Melayani Tuhan berarti memberikan kebahagiaan kepada sesama manusia. Oleh karena itu, melalui aktivitas pelayanan Tuhan, kehidupan yang penuh kasih sayang akan terwujud.
Seorang guru akan mengajar dengan sabar dan sepenuh hati, membangkitkan potensi siswa meskipun gajinya kecil dan siswa yang dia hadapi bermasalah. Semua itu dilakukan demi melayani Tuhan.
Begitu pula dengan pejabat publik. Mereka harus menetapkan dan menjalankan kebijakan dengan penuh keikhlasan dan tanpa adanya pungutan liar. Bagi mereka, pekerjaan tersebut adalah bentuk pelayanan kepada Tuhan dan senyum warga adalah refleksi dari kepuasan Tuhan atas pelayanan yang diberikan.

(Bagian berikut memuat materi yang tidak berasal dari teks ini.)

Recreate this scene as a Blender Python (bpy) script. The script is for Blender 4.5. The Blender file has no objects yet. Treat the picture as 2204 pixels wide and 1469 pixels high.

Anggota dewan juga harus mewakili rakyat dengan tulus, bukan sekadar mengejar kesejahteraan diri karena mereka sadar bahwa setiap tindakan adalah bentuk pelayanan kepada Tuhan. Presiden pun seharusnya menggunakan kekuasaannya untuk melayani Tuhan, bukan karena tekanan atau kepentingan lainnya.
Semua itu tercermin dalam “salat yang berakhlak”, yakni salat yang disertai dengan akhlak yang membawa kebahagiaan bagi sesama (Radea Juli A Hambali [editor], 2010:40-42).
Sejatinya, Isra Mikraj Nabi Muhammad merupakan titik awal bagi lahirnya peradaban Islam yang berbasis pada keimanan yang kokoh (istikamah). Perintah salat harus menjadi tanda bahwa peradaban Rasulullah dibangun untuk menegakkan keadilan dan kemerdekaan, sesuai dengan nilai-nilai ketuhanan dan kemanusiaan.
Dengan demikian, Isra Mikraj harus menjadi momen refleksi dan evaluasi, sambil tetap menjaga ajaran para leluhur sebagai khazanah lokal yang tidak dapat diganggu gugat.